Wednesday, January 20, 2010

Heterarchies and Control Structure in Image Interpretation

Several days ago I was reading one of Takeo Kanade's classic computer vision papers from 1977 titled "Model Representation and Control Structure in Image Understanding" and I came across a new term, heterarchy. I think motivating this concept is as important as its definition. At the representational level, Kanade does a good job at advocating the use of multiple levels of representation -- from pixels to patches to regions to subimages to objects. In addition to discussing the representational aspects of image understanding systems, Kanade analyzes different strategies for using knowledge in such systems (he uses the term control structure to signify the overall flow of information between subroutines). On one extreme is pass-oriented processing (this is Kanade's term -- I prefer to use the terms feed-forward or bottom-up) which relies on iteratively building higher levels of interpretation from lower ones. Marr's vision pipeline is mostly bottom-up, but that discussion will be left for another post. Another extreme is top-down processing, where the image is analyzed in a global-to-local fashion. Of course, as of 2010 these ideas are being used on a regular basis in vision. One example is the paper Learning to Combine Bottom-Up and Top-Down Segmentation by Levin and Weiss.

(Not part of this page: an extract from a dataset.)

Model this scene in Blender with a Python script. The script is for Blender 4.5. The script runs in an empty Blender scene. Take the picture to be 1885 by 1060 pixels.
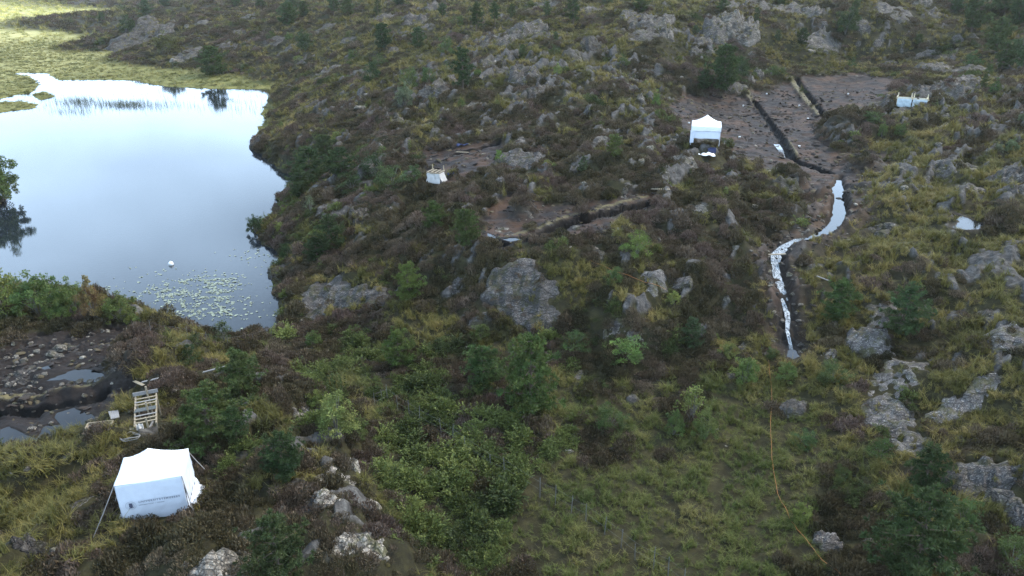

Kanade acknowledges that the flow of a vision algorithm is very much dependent on the representation used. For image understanding, bottom-up as well as top-down processing will both be critical components of the entire system. However the exact strategy for combining these processes, in addition to countless other mid-level stages, is not very clear. Directly quoting Kanade, "The ultimate style would be a heterarchy, in which a number of modules work together like a community of experts with no strict central executive control." According to this line of thought, processing would occur in a loopy and cooperative style. Kanade attributes the concept of a heterarchy to Patrick Winston who worked with robots in the golden days of AI at MIT. Like Kanade, Winston criticizes a linear flow of information in scene interpretation (this criticism dates back to 1971). The basic problem outlined by both Kanade and Winston is that modules such as line-finders and region-finders (think segmentation) are simply not good enough to be used in subsequent stages of understanding. In my own research I have used the concept of multiple image segmentations to bypass some of the issued with relying on the output of low/mid -level processing for high-level processing. In 1971 Winston envisioned an algorithmic framework that is a melange of subroutines -- a web of algorithms created by different research groups -- that would interact and cooperate to understand an image. This is analogous to the development of an operating system like Linux. There is no overall theory developed by a single research group that made Linux a success -- it is the body of hackers and engineers that produced a wide range of software products that make using Linux a success.

Unfortunately given the tradition of computer vision research, I believe that an open-source-style group effort in this direction will not come out of university-style research (which is overly coupled with the publishing cycle). It would be a noble effort, but would more of a feat of engineering and not science. Imagine a group of 2-3 people creating an operating system from scratch -- it seems like a crazy idea in 2010. However, computer vision research is often done in such small teams (actually there is often a single hacker behind a vision project). But maybe going open-source and allowing several decades of interaction will actually produce usable image understanding systems. I would like to one day lead such an effort -- being both the theoretical mastermind as well as the hacker behind this vision. I am an INTJ, hear me roar.